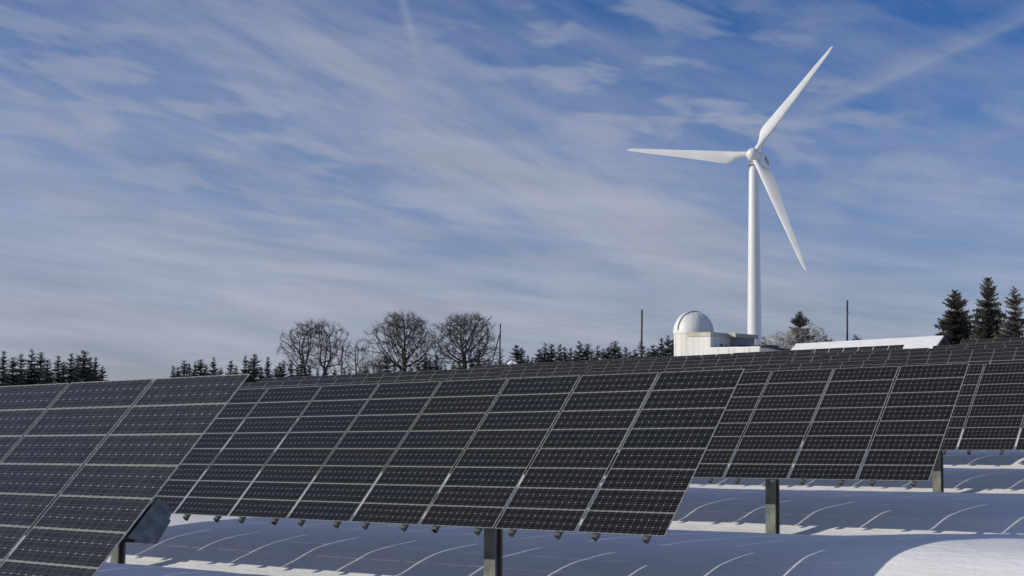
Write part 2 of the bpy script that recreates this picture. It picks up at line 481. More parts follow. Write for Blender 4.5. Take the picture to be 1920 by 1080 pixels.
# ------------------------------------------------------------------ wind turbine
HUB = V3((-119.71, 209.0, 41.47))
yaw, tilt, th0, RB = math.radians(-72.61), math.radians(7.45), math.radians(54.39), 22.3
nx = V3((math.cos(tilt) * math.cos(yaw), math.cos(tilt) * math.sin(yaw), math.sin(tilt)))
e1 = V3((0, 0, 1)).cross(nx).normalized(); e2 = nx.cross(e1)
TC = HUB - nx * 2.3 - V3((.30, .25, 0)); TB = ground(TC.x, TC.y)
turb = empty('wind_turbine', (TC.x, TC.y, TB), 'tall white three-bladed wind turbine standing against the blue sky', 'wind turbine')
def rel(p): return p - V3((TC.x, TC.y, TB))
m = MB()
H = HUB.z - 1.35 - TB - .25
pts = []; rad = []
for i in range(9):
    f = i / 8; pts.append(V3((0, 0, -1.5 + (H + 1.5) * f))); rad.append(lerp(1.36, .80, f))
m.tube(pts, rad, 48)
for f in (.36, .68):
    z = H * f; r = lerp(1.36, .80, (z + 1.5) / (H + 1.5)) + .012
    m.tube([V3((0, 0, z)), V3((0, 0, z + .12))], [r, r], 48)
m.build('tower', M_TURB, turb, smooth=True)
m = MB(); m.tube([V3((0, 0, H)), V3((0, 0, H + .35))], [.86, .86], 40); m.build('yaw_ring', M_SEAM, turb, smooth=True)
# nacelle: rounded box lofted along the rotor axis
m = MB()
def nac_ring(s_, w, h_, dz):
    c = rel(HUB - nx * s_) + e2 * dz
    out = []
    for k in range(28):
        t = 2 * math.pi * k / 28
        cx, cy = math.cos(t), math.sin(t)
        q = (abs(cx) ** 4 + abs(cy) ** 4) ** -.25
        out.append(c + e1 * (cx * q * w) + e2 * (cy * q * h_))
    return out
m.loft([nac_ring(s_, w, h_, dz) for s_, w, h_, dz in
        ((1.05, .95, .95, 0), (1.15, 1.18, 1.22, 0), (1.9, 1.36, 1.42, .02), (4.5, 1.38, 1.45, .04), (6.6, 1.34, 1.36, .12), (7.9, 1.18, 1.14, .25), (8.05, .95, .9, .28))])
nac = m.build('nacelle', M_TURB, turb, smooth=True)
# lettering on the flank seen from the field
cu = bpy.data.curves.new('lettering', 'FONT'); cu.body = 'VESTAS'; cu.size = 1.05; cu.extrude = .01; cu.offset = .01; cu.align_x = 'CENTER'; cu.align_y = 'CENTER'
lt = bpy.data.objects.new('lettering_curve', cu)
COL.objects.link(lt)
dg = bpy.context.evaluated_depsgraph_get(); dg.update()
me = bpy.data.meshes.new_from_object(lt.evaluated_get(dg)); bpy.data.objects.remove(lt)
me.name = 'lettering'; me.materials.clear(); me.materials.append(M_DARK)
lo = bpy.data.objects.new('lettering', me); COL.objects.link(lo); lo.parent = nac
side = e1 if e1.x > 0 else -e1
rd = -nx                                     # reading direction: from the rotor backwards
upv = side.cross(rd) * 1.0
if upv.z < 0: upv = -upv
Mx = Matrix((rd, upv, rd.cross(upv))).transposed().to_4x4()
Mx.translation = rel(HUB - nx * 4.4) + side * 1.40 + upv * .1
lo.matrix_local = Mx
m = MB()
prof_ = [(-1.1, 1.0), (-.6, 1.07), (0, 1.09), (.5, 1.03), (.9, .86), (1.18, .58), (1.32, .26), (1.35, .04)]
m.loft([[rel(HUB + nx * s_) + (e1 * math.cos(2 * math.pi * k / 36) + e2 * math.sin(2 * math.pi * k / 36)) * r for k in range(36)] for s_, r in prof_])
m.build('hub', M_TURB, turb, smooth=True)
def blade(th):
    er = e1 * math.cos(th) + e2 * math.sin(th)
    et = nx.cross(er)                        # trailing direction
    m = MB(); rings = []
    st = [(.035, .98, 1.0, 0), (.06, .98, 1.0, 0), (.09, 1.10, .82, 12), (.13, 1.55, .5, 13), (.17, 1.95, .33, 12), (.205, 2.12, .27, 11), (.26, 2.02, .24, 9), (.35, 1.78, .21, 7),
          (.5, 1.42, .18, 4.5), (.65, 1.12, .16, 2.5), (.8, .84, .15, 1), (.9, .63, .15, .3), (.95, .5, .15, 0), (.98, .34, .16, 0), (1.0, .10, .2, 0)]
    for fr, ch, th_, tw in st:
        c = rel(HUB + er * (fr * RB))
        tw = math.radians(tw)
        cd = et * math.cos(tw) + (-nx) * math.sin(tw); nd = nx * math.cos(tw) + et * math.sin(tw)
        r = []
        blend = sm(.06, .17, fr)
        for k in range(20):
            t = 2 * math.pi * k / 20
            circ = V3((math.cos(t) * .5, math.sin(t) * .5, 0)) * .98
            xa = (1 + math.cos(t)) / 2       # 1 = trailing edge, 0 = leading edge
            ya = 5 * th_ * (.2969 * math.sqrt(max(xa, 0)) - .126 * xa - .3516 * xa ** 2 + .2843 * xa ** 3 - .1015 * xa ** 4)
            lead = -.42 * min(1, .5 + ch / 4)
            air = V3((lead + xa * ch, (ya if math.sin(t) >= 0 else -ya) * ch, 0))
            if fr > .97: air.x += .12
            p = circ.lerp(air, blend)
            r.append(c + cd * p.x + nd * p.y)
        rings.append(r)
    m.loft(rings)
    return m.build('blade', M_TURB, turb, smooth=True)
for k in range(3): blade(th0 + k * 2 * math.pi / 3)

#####

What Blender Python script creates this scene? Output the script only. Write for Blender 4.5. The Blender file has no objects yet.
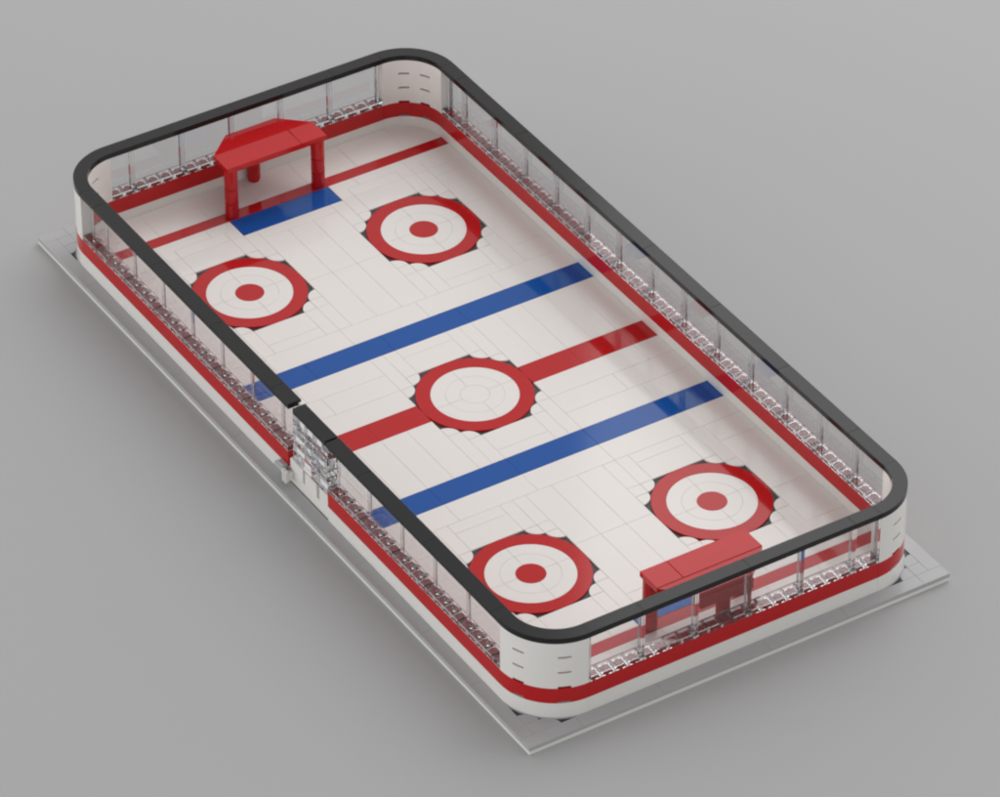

#####

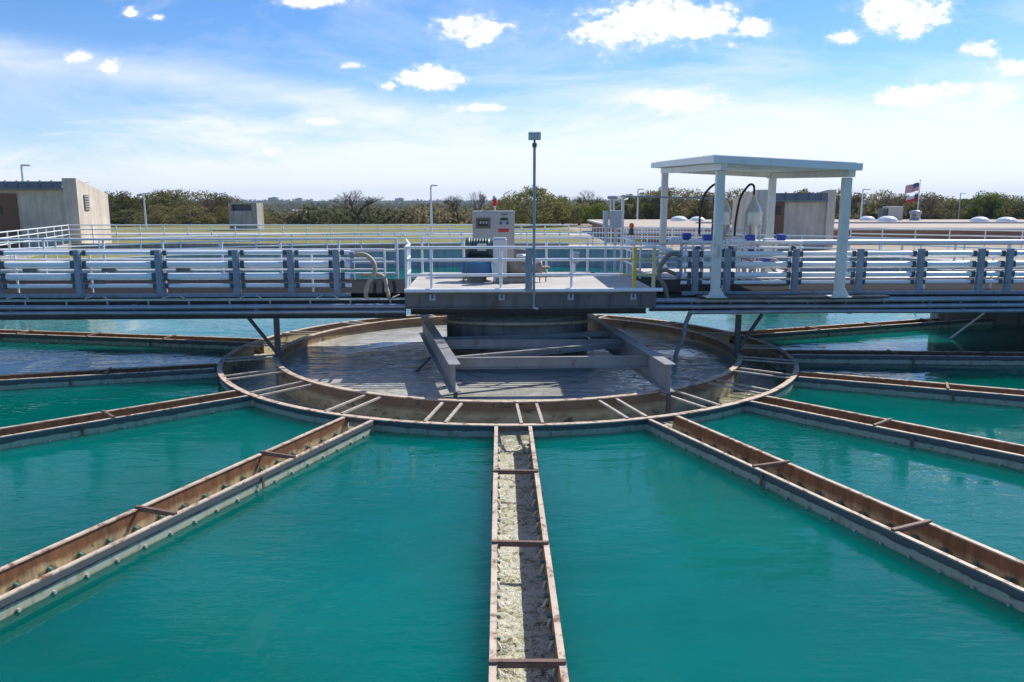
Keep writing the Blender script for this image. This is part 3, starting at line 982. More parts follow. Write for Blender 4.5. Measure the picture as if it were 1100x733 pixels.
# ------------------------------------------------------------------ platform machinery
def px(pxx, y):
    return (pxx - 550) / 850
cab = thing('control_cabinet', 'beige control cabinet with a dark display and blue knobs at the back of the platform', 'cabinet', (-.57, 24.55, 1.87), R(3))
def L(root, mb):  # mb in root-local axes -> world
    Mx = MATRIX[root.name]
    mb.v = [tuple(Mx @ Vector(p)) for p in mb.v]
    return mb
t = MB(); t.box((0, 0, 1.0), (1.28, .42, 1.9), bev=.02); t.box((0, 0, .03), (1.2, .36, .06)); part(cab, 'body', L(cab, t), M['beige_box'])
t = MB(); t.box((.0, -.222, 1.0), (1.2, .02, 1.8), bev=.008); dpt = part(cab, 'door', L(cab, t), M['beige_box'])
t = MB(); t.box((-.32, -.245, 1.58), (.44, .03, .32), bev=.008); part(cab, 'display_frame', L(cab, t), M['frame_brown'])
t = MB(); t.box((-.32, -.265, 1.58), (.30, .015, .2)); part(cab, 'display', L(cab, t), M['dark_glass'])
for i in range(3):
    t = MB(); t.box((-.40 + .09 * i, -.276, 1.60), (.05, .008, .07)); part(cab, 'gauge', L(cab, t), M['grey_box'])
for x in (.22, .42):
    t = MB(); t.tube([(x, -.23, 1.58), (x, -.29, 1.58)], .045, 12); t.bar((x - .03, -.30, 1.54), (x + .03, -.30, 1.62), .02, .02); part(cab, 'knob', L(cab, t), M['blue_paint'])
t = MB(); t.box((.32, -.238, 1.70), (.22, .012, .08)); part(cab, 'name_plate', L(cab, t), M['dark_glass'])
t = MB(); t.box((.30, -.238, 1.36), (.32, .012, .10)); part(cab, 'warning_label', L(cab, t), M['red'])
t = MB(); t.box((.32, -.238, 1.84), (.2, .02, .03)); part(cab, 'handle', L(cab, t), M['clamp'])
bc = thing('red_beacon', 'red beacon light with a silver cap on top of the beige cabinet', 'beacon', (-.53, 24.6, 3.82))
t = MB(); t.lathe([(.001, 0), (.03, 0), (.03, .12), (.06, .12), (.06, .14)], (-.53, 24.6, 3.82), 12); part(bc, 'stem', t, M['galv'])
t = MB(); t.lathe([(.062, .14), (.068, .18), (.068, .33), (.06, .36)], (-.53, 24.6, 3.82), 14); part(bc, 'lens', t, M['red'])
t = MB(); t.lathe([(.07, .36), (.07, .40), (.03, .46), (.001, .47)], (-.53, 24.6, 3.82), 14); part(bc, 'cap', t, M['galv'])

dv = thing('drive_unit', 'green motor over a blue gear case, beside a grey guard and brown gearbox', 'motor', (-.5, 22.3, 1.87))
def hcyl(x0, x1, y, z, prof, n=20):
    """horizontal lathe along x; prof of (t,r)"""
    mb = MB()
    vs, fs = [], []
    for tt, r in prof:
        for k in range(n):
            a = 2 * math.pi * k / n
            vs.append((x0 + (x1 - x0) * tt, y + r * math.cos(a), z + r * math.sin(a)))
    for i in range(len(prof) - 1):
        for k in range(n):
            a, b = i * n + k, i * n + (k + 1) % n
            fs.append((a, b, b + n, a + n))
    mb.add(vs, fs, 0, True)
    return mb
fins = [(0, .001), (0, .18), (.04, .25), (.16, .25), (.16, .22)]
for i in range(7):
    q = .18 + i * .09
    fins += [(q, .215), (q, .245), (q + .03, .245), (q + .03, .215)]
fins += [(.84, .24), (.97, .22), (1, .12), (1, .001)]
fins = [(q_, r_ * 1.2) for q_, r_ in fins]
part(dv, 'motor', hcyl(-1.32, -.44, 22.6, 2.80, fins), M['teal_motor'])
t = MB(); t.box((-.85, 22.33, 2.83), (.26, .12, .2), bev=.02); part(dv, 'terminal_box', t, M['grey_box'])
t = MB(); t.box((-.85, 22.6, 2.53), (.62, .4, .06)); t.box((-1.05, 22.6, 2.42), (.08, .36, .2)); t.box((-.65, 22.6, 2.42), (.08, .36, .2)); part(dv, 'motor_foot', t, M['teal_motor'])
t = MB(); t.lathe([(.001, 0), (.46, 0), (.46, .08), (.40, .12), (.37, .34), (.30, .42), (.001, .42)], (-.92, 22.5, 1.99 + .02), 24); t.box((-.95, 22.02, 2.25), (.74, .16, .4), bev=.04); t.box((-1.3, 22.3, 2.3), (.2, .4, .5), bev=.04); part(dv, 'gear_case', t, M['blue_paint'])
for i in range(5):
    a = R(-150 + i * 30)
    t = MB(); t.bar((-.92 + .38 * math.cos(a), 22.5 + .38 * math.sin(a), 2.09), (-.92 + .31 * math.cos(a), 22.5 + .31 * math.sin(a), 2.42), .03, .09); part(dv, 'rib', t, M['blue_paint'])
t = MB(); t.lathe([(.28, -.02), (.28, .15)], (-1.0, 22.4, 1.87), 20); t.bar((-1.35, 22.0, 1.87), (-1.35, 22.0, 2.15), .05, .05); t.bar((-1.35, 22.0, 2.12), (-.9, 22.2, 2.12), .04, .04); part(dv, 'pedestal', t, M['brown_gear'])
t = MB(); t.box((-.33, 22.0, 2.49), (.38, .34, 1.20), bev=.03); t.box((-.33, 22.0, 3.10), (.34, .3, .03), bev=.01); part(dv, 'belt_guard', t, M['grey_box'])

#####

▶ [Work to do] Where does the word "follow" appear? Return each line that holds it.

▶ [Response to the exercise]
Write part 2 of the bpy script that recreates this picture. It picks up at line 481. More parts follow. Write for Blender 4.5. Take the picture to be 1920 by 1080 pixels.
Keep writing the Blender script for this image. This is part 3, starting at line 982. More parts follow. Write for Blender 4.5. Measure the picture as if it were 1100x733 pixels.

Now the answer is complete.